Berbeda dengan di Sulut, Aceh memang telah memiliki kedaulatan akan pengelolaan energi.  Di Blok B yang terletak di Aceh Utara misalnya, kini telah dikelola sendiri oleh daerah melalui Badan Pengelola Migas Aceh (BPMA).

Aceh mampu mencapai kemandirian pengelolaan energi karena adanya Undang-Undang Nomor 11/2006 tentang Pemerintahan Aceh.

“Dalam konteks energi, daerah memang tidak bisa menjadi subordinat dari Jakarta. Saya yakin, di daerah lain pasti ada skema yang bisa menjadi siasat untuk menghasilkan kedaulatan energi bagi daerah,” ungkapnya.

Perubahan iklim

Pada intinya, pemerintah daerah pun sepakat untuk mengupayakan transisi menuju energi hijau demi mengatasi perubahan iklim.

Staf Khusus Menteri Keuangan Bidang Perumusan Kebijakan Fiskal dan Makroekonomi Masyita Crystallin menjelaskan, daerah adalah ujung tombak dalam pencapaian zero net emission, yaitu kondisi di mana emisi karbon yang dilepas ke atmosfer tidak melebihi jumlah yang bisa diserap bumi.

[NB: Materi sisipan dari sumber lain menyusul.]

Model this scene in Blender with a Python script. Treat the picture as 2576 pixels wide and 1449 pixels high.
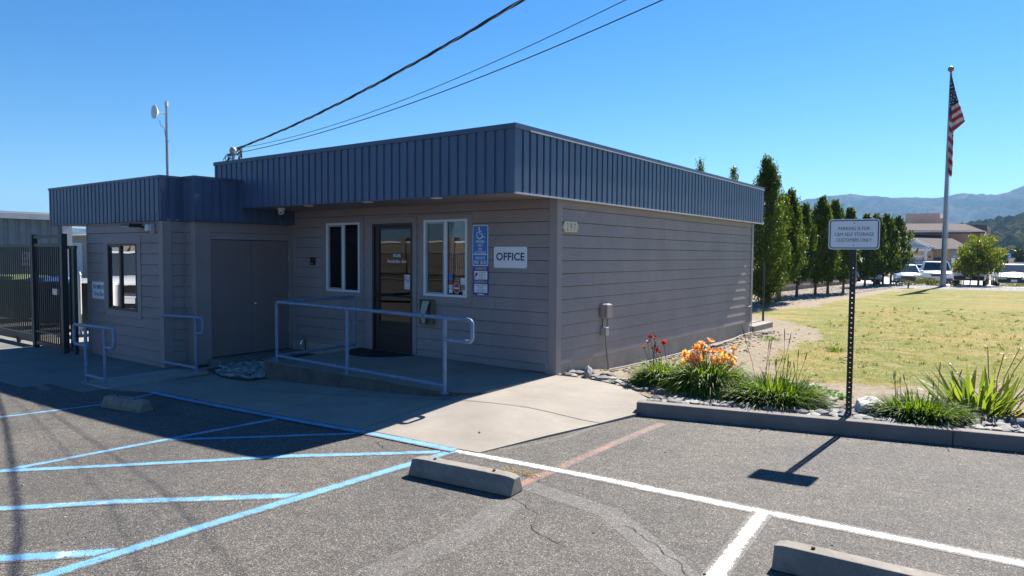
import bpy, math, random
from mathutils import Vector, Matrix, noise
R = math.radians
random.seed(7)
S = bpy.context.scene
for o in list(bpy.data.objects): bpy.data.objects.remove(o)
C = S.collection

# ------------------------------------------------------------------ camera
CAM = Vector((5.130, -7.905, 1.766)); YAW, PITCH, ROLL, FPX = -.639, -.049, .007, 1750.0
F_ = Vector((math.sin(YAW)*math.cos(PITCH), math.cos(YAW)*math.cos(PITCH), math.sin(PITCH)))
_r = Vector((math.cos(YAW), -math.sin(YAW), 0)); _u = _r.cross(F_)
R_ = _r*math.cos(ROLL) + _u*math.sin(ROLL); U_ = _u*math.cos(ROLL) - _r*math.sin(ROLL)
cd = bpy.data.cameras.new('camera'); cam = bpy.data.objects.new('camera', cd); C.objects.link(cam)
M = Matrix((R_, U_, -F_)).transposed().to_4x4(); M.translation = CAM; cam.matrix_world = M
cd.sensor_width = 36; cd.lens = FPX/2576*36; cd.clip_start = .05; cd.clip_end = 20000
S.camera = cam
def ray(px, py): return F_ + R_*((px-1288)/FPX) - U_*((py-724.5)/FPX)
def aty(px, py, Y): d = ray(px, py); return CAM + d*((Y-CAM.y)/d.y)
def atd(px, py, dist): return CAM + ray(px, py)*dist

# ------------------------------------------------------------------ world, sun, exposure
SUN_EL, SUN_AZ = R(44.9), .046           # azimuth from +Y towards +X
w = bpy.data.worlds.new('World'); S.world = w; w.use_nodes = True
nt = w.node_tree; sky = nt.nodes.new('ShaderNodeTexSky'); sky.sky_type = 'NISHITA'; sky.sun_disc = False
sky.sun_elevation = SUN_EL; sky.sun_rotation = SUN_AZ; sky.air_density = 1.15; sky.dust_density = .1; sky.ozone_density = 3.5; sky.altitude = 100
bg = nt.nodes['Background']; tm = nt.nodes.new('ShaderNodeMix'); tm.data_type = 'RGBA'; tm.blend_type = 'MULTIPLY'; tm.inputs[0].default_value = 1; tm.inputs[7].default_value = (.62, .92, 1.12, 1)
hs = nt.nodes.new('ShaderNodeHueSaturation'); hs.inputs['Saturation'].default_value = 1.42; nt.links.new(sky.outputs[0], hs.inputs['Color'])
nt.links.new(hs.outputs[0], tm.inputs[6]); nt.links.new(tm.outputs[2], bg.inputs[0]); bg.inputs[1].default_value = .042
sl = bpy.data.lights.new('sun', 'SUN'); sl.energy = 5.0; sl.angle = R(.55); sl.color = (1, .94, .86)
sun = bpy.data.objects.new('sun', sl); C.objects.link(sun)
sd = Vector((math.sin(SUN_AZ)*math.cos(SUN_EL), math.cos(SUN_AZ)*math.cos(SUN_EL), math.sin(SUN_EL)))
sun.rotation_euler = sd.to_track_quat('Z', 'Y').to_euler(); sun.location = (0, 0, 30)
S.view_settings.view_transform = 'Standard'; S.view_settings.look = 'None'; S.view_settings.gamma = 1
S.view_settings.exposure = 1.45
S.render.engine = 'CYCLES'

# ------------------------------------------------------------------ helpers
def tag(o, label=None, cat=None, group=None, kind=None):
    if label: o['label'] = label
    if cat: o['category'] = cat
    if group: o['group'] = group
    if kind: o['kind'] = kind
    return o
def thing(name, label, cat, loc=(0, 0, 0), group=None, rz=0):
    o = bpy.data.objects.new(name, None); C.objects.link(o); o.location = loc; o.rotation_euler = (0, 0, rz)
    o.empty_display_size = .2
    return tag(o, label, cat, group)
class Fr:
    """local frame: origin + u right + v up + n out"""
    def __init__(s, O, u, v): s.O = Vector(O); s.u = Vector(u).normalized(); s.v = Vector(v).normalized(); s.n = s.u.cross(s.v)
    def __call__(s, a, b, c=0): return s.O + s.u*a + s.v*b + s.n*c
class MB:
    def __init__(s): s.v = []; s.f = []; s.m = []; s.uv = None; s.mi = 0
    def face(s, pts, m=None):
        i = len(s.v); s.v += [tuple(p) for p in pts]; s.f.append(tuple(range(i, i+len(pts)))); s.m.append(s.mi if m is None else m)
    def box(s, a, b, fr=None, m=None):
        x0, y0, z0 = a; x1, y1, z1 = b
        P = [(x0,y0,z0),(x1,y0,z0),(x1,y1,z0),(x0,y1,z0),(x0,y0,z1),(x1,y0,z1),(x1,y1,z1),(x0,y1,z1)]
        if fr: P = [fr(*p) for p in P]
        i = len(s.v); s.v += [tuple(p) for p in P]
        for q in ((0,3,2,1),(4,5,6,7),(0,1,5,4),(1,2,6,5),(2,3,7,6),(3,0,4,7)):
            s.f.append(tuple(i+k for k in q)); s.m.append(s.mi if m is None else m)
        return s
    def hull8(s, bot, top, m=None):
        i = len(s.v); s.v += [tuple(p) for p in bot]+[tuple(p) for p in top]; n = len(bot)
        s.f.append(tuple(i+k for k in range(n))[::-1]); s.m.append(s.mi if m is None else m)
        s.f.append(tuple(i+n+k for k in range(n))); s.m.append(s.mi if m is None else m)
        for k in range(n):
            j = (k+1) % n; s.f.append((i+k, i+j, i+n+j, i+n+k)); s.m.append(s.mi if m is None else m)
        return s
    def prism(s, pts, fr, n0, n1, m=None): return s.hull8([fr(a, b, n0) for a, b in pts], [fr(a, b, n1) for a, b in pts], m)
    def tube(s, path, r, n=8, cap=True, m=None):
        path = [Vector(p) for p in path]; L = len(path); rr = r if isinstance(r, (list, tuple)) else [r]*L
        i0 = len(s.v); up = None
        for k, p in enumerate(path):
            t = (path[min(k+1, L-1)]-path[max(k-1, 0)]).normalized()
            if up is None: up = Vector((0, 0, 1)) if abs(t.z) < .9 else Vector((1, 0, 0))
            a = t.cross(up).normalized(); up = a.cross(t).normalized()
            for j in range(n):
                th = 2*math.pi*j/n; s.v.append(tuple(p + (a*math.cos(th)+up*math.sin(th))*rr[k]))
        mm = s.mi if m is None else m
        for k in range(L-1):
            for j in range(n):
                q = (j+1) % n; s.f.append((i0+k*n+j, i0+k*n+q, i0+(k+1)*n+q, i0+(k+1)*n+j)); s.m.append(mm)
        if cap:
            s.f.append(tuple(i0+j for j in range(n))[::-1]); s.f.append(tuple(i0+(L-1)*n+j for j in range(n))); s.m += [mm, mm]
        return s
    def lathe(s, prof, fr, n=20, m=None):
        i0 = len(s.v); mm = s.mi if m is None else m
        for (r, h) in prof:
            for j in range(n):
                th = 2*math.pi*j/n; s.v.append(tuple(fr(r*math.cos(th), r*math.sin(th), h)))
        for k in range(len(prof)-1):
            for j in range(n):
                q = (j+1) % n; s.f.append((i0+k*n+j, i0+k*n+q, i0+(k+1)*n+q, i0+(k+1)*n+j)); s.m.append(mm)
        s.f.append(tuple(i0+j for j in range(n))[::-1]); s.f.append(tuple(i0+(len(prof)-1)*n+j for j in range(n))); s.m += [mm, mm]
        return s
    def build(s, name, mats, parent=None, smooth=False, bevel=0, angle=35):
        if not isinstance(mats, (list, tuple)): mats = [mats]
        me = bpy.data.meshes.new(name)
        off = Vector((0, 0, 0)); p = parent
        rot = 0
        chain = []
        while p is not None: chain.append(p); p = p.parent
        Mx = Matrix()
        for q in reversed(chain): Mx = Mx @ Matrix.LocRotScale(q.location, q.rotation_euler, q.scale)
        inv = Mx.inverted()
        loc = Vector((0, 0, 0))
        if parent is None:                          # origin at the base of the thing
            xs = [c[0] for c in s.v]; ys = [c[1] for c in s.v]; zs = [c[2] for c in s.v]
            loc = Vector(((min(xs)+max(xs))/2, (min(ys)+max(ys))/2, min(zs)))
        vs = [tuple(inv @ Vector(c) - loc) for c in s.v]
        me.from_pydata(vs, [], s.f)
        for m in mats: me.materials.append(m)
        me.polygons.foreach_set('material_index', s.m)
        if s.uv:
            uvl = me.uv_layers.new(name='UVMap'); k = 0
            for i, f in enumerate(s.f):
                for j in range(len(f)): uvl.data[k].uv = s.uv[i][j]; k += 1
        if smooth:
            me.polygons.foreach_set('use_smooth', [True]*len(me.polygons))
            try: me.set_sharp_from_angle(angle=R(angle))
            except Exception: pass
        me.update()
        o = bpy.data.objects.new(name, me); C.objects.link(o); o.location = loc
        if parent is not None: o.parent = parent
        if bevel:
            b = o.modifiers.new('b', 'BEVEL'); b.width = bevel; b.segments = 2; b.limit_method = 'ANGLE'; b.angle_limit = R(40)
        return o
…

Jika daerah tak berbenah, bencana iklim tak dapat dicegah.

Selama 1981-2018, disebutkan Masyita, kenaikan suhu rata-rata di Indonesia mencapai 0,03 derajat Celsius setiap tahun. Permukaan air laut pun naik 0,8-1,2 sentimeter per tahun.

Keadaan tersebut akan membahayakan 65 persen penduduk Indonesia yang tinggal di pesisir.

Perubahan iklim ini nyata, bahkan bisa meningkatkan risiko hidrometeorologi yang membentuk 80 persen dari total bencana di Indonesia.

“Kajian Badan Perencanaan Pembangunan Nasional, total kerugian kita bisa mencapai Rp 544 triliun antara 2020-2024 akibat perubahan iklim kalau tidak diintervensi,” tuturnya.

Sebagai informasi, dalam rapat ini dihadiri 103 orang perwakilan dari sekitar 30 daerah, baik kabupaten/kota maupun provinsi. Saat ini, ADPMET beranggotakan 88 daerah. Namun, ada juga daerah-daerah calon anggota, seperti Sulut yang menjadi tuan rumah.